- JOB
Only the lines from the start of the data through the one containing "tag(o, ['white leaflet" belong in your answer; return them exactly.
++++++
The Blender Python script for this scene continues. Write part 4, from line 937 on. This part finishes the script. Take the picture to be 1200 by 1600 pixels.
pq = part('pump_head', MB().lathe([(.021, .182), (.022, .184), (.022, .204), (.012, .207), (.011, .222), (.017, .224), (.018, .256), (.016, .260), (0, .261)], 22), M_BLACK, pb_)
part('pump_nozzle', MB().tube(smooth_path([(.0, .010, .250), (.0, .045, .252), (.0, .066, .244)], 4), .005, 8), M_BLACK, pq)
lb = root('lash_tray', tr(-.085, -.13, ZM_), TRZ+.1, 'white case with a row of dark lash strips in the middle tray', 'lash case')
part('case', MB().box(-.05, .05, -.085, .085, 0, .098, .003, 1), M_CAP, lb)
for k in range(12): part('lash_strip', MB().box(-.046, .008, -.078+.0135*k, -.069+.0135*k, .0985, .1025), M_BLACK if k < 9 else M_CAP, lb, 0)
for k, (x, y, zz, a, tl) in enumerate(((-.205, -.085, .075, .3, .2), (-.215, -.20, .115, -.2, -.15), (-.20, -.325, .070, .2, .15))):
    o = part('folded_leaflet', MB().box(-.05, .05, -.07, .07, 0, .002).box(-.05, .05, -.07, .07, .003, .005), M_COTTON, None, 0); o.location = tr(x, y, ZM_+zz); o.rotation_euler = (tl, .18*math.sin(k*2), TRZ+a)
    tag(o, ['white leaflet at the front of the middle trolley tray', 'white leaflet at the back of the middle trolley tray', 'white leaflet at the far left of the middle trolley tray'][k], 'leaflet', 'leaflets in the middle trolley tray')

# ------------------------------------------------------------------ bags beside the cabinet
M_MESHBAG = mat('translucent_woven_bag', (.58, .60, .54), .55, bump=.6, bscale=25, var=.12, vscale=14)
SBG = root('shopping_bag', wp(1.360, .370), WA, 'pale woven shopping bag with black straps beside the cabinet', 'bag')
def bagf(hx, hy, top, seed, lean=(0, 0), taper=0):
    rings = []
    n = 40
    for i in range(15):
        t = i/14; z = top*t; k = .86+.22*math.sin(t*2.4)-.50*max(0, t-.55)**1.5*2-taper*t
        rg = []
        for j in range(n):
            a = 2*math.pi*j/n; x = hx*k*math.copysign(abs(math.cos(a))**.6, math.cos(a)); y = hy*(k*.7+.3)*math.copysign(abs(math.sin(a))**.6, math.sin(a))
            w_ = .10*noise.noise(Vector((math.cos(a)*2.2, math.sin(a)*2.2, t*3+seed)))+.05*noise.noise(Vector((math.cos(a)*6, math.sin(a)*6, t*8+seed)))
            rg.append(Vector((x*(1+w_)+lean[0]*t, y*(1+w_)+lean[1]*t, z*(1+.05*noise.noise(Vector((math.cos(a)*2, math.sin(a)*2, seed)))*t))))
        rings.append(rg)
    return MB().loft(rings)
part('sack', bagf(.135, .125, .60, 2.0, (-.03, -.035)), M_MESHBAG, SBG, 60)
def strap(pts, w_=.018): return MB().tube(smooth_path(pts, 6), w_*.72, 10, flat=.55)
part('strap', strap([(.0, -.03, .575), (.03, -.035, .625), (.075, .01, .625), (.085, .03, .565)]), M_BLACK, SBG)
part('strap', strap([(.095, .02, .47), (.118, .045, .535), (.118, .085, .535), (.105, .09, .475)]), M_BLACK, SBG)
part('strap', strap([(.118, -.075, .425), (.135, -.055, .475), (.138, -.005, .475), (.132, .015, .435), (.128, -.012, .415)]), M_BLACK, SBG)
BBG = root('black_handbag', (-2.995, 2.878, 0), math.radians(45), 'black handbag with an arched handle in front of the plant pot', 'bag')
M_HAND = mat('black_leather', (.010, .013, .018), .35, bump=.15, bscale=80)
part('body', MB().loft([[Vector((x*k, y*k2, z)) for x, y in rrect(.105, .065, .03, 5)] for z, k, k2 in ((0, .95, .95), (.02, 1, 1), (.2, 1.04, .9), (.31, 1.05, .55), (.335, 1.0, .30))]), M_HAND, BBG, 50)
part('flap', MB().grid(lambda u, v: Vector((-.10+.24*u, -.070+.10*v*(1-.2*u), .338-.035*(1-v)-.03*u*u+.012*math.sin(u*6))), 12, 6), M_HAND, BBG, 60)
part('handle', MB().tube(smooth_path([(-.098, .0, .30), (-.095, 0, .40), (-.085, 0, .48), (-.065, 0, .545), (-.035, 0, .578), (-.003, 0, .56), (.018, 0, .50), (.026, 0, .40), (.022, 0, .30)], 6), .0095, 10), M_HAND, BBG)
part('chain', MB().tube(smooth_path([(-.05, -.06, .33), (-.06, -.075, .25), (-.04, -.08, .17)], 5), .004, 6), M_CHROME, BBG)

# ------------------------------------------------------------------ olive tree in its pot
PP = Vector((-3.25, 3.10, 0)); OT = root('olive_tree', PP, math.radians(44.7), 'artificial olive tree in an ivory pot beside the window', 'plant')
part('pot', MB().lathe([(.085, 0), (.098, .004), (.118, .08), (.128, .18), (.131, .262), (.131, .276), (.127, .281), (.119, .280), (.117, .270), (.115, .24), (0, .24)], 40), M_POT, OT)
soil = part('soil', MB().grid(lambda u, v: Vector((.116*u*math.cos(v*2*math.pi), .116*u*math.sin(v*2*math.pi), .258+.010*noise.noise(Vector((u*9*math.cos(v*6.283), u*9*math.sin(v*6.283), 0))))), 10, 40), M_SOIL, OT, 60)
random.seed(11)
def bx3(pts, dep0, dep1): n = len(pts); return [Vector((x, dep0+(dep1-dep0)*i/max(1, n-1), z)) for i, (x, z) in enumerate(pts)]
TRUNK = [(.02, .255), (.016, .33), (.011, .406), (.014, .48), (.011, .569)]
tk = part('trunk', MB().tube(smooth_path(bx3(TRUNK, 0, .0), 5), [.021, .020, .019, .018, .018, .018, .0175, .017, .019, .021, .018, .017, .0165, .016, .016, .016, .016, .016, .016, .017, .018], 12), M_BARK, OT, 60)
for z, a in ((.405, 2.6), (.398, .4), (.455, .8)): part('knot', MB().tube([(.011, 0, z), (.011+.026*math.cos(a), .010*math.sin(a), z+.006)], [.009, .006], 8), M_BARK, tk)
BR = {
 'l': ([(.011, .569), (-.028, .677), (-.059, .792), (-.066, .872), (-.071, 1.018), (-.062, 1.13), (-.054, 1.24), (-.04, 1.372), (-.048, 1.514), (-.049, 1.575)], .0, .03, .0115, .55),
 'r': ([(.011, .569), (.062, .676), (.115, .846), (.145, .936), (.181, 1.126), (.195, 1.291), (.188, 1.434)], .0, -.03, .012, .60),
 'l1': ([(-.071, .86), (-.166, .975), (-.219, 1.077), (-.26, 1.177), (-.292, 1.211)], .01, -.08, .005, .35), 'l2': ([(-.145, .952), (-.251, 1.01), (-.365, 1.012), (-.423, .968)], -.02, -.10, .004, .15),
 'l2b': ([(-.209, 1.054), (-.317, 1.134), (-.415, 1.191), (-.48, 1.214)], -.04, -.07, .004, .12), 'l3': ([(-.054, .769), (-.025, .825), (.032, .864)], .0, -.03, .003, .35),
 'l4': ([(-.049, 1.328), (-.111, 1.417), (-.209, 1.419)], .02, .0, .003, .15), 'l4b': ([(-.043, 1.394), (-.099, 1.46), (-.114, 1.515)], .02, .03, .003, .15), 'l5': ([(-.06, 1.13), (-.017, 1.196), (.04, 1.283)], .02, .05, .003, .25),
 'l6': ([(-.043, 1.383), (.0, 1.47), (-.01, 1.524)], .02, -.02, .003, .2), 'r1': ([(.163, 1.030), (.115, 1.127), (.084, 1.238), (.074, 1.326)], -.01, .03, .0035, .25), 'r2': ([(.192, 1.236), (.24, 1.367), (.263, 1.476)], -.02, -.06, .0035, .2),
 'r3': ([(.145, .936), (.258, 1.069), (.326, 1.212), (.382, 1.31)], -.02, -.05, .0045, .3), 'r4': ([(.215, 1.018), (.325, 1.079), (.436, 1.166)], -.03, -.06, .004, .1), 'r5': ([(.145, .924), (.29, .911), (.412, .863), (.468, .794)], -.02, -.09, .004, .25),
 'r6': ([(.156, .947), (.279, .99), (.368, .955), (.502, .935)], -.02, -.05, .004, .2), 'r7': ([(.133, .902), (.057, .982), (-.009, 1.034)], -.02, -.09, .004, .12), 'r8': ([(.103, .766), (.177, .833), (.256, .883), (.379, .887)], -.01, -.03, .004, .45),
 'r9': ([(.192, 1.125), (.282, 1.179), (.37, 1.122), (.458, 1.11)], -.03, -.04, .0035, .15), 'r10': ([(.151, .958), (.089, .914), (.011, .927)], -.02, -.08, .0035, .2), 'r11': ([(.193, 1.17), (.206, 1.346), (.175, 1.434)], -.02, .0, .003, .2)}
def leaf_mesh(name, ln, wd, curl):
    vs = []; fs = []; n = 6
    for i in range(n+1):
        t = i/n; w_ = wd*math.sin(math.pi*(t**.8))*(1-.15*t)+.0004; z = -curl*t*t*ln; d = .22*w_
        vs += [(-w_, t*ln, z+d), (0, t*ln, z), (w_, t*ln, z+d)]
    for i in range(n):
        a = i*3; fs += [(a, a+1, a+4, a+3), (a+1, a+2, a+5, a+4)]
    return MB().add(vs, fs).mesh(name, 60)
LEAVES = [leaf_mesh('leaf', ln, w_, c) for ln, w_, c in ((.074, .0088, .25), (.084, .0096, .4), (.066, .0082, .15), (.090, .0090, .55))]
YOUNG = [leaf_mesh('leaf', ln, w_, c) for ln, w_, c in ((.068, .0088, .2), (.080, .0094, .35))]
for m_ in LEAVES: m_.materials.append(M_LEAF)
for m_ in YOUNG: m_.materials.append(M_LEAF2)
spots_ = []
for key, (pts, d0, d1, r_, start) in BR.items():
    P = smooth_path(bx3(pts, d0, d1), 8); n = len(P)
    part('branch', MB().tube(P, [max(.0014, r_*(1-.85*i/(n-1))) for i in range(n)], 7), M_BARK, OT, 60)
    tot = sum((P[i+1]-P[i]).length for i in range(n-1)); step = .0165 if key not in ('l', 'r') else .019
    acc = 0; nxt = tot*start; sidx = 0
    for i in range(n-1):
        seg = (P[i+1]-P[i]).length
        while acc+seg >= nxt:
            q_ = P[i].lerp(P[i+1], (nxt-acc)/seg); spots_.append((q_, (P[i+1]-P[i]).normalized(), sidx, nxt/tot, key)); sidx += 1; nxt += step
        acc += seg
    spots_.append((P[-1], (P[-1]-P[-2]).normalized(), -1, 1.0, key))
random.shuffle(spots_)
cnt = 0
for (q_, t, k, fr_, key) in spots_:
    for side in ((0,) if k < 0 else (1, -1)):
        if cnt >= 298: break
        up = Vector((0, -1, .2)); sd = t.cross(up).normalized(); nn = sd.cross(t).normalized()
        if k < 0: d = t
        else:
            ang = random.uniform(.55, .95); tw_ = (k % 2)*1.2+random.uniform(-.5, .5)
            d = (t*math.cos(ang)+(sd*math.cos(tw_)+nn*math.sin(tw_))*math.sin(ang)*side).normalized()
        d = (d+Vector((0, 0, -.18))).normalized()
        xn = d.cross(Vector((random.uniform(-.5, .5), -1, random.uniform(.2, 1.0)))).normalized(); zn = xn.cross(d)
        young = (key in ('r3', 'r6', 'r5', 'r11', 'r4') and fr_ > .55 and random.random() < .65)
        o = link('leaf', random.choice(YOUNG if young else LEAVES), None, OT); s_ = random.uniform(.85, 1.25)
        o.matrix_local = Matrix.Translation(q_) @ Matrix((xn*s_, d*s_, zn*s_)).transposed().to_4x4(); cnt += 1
++++++
- TASK ANSWER
The Blender Python script for this scene continues. Write part 4, from line 937 on. This part finishes the script. Take the picture to be 1200 by 1600 pixels.
pq = part('pump_head', MB().lathe([(.021, .182), (.022, .184), (.022, .204), (.012, .207), (.011, .222), (.017, .224), (.018, .256), (.016, .260), (0, .261)], 22), M_BLACK, pb_)
part('pump_nozzle', MB().tube(smooth_path([(.0, .010, .250), (.0, .045, .252), (.0, .066, .244)], 4), .005, 8), M_BLACK, pq)
lb = root('lash_tray', tr(-.085, -.13, ZM_), TRZ+.1, 'white case with a row of dark lash strips in the middle tray', 'lash case')
part('case', MB().box(-.05, .05, -.085, .085, 0, .098, .003, 1), M_CAP, lb)
for k in range(12): part('lash_strip', MB().box(-.046, .008, -.078+.0135*k, -.069+.0135*k, .0985, .1025), M_BLACK if k < 9 else M_CAP, lb, 0)
for k, (x, y, zz, a, tl) in enumerate(((-.205, -.085, .075, .3, .2), (-.215, -.20, .115, -.2, -.15), (-.20, -.325, .070, .2, .15))):
    o = part('folded_leaflet', MB().box(-.05, .05, -.07, .07, 0, .002).box(-.05, .05, -.07, .07, .003, .005), M_COTTON, None, 0); o.location = tr(x, y, ZM_+zz); o.rotation_euler = (tl, .18*math.sin(k*2), TRZ+a)
    tag(o, ['white leaflet at the front of the middle trolley tray', 'white leaflet at the back of the middle trolley tray', 'white leaflet at the far left of the middle trolley tray'][k], 'leaflet', 'leaflets in the middle trolley tray')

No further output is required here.